People’s reasons for attending varied widely—some wanted to meet professors they had previously only seen in recorded online videos; some were looking for a job at Coursera, which is hiring; and others wanted to find out how to hire the company’s best students.
“My company is a small start-up, and we’re looking actually to hire someone who is skilled, so the reason I came is to talk to Andrew and the people and see if they could recommend someone in the class,” said an executive who asked not to be named. “People could be very good already and they just need that certificate or they can put on their résumé that they finished the class,” she added. “I don’t want someone who doesn’t have any experience, but I believe there are people who just do it on the side maybe it took them 15 minutes a week, and now they can claim that certificate.”
The company is still working on the details of a matchmaking service it plans to offer between students looking for jobs and companies seeking qualified employees. That’s one idea it hopes will bring in revenue, along with a plan to charge students who pass the courses a small fee for a certificate. But the business model for Coursera is still a work in progress.
Daphne Koller, the company’s other co-founder, who is also a professor at Stanford, said Coursera has been meaning to offer more social events to connect its users, but just hasn’t had time as it quickly builds its software platforms and works to sign up more universities. But students have already been organizing their own in-person study groups via social-media networks, including Facebook and Meetup.com.
Among those students is Kimberly Spillman, a 38-year-old from San Diego who was in town for the weekend. She has met dozens of new friends through online learning, thanks to groups like CompScisters, a Facebook group for women taking free science and technology courses through Coursera or through other new providers, including Udacity and edX. “My whole world has changed since taking these classes,” she said. “All of the sudden I’m meeting people that I’ve never met, and we’re talking about the class together, which was motivating me to keep up with the class, and we’d hang out afterward.”

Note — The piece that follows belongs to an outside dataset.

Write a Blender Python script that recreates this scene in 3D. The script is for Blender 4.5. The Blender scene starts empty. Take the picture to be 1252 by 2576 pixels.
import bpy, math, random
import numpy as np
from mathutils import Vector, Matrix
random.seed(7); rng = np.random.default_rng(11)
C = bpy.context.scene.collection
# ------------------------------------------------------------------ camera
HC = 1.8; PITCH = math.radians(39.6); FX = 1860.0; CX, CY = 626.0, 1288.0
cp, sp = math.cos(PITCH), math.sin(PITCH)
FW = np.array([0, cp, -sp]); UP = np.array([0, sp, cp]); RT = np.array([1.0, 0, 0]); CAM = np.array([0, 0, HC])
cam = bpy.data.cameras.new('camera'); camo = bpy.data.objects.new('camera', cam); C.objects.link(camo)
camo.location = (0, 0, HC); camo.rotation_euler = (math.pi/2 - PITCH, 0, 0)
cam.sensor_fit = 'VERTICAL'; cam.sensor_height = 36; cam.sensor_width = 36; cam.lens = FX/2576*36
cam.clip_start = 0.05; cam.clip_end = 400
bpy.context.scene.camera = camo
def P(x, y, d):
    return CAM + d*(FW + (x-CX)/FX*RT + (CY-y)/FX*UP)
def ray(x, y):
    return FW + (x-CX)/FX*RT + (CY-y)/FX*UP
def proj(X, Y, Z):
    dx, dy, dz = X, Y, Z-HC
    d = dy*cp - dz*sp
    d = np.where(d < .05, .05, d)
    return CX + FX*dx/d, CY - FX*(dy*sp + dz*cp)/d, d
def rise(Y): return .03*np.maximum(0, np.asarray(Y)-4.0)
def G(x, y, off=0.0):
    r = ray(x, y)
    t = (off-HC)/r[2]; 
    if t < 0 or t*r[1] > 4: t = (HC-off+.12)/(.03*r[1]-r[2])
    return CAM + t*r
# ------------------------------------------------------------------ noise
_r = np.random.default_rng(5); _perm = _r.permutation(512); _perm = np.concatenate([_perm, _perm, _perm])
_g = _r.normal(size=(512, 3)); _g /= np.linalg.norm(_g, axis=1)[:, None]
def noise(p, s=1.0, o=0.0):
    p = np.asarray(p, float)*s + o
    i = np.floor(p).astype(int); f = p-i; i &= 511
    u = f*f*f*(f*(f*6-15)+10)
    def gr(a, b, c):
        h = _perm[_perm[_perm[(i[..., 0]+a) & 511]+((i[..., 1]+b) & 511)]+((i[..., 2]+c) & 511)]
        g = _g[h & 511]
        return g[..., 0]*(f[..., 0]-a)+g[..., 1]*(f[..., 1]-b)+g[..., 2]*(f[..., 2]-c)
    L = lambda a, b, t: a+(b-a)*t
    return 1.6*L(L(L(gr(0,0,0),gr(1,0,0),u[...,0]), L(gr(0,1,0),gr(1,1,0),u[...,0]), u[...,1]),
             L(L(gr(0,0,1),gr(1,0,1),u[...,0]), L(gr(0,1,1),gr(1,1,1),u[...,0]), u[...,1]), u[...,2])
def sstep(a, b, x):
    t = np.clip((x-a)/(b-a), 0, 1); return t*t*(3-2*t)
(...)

Several of the students interviewed at the event had no plans to buy a certificate, even if they cost less than $100, as leaders have suggested. Some said they are taking the courses for fun, or that they found value in them even without proof that they attended.
Many also noted that they never actually finished a Coursera course—they signed up and did some assignments, but got too busy with life and work to keep up. “It’s not like you have to be stressed out about whether you finished this quarter or not,” said Mr. Cao, who started but did not finish Mr. Ng’s Machine Learning course.
L. John Doerr, a venture capitalist at Kleiner Perkins Caufield & Byers who is well-known in Silicon Valley, attended the cookout, and said he is an enthusiastic supporter of the effort (he’s also on its board of directors).
“I think this could be big the way Google was,” he said. “It’s doing something very, very valuable for free, so it’s going to scale to be enormous.”
When Mr. Ng and Ms. Koller formally addressed the crowd, they stood on a picnic table and grabbed microphones to quickly outline their vision.
“As one of the instructors I’m almost constantly amazed that so many of you with busy lives, jobs, family, week after week come back to the Web site to watch the videos and do the homework, which I know is very time-consuming,” said Mr. Ng.
Both stressed that their company is meant to be a form of “social entrepreneurship,” and Ms. Koller describes the company’s goal as a kind of social movement.
“High-quality education will move from being something that is a privilege of the few to being a basic human right,” she argued.
Well after the five-hour mega-cookout ended and the last of the burgers had been grilled, Mr. Ng and Ms. Koller stayed around talking to their fans.
Mr. Ng had saved one last business card from the stash he had brought, and he held it up for people to take pictures of with their smartphone so they would have his contact information.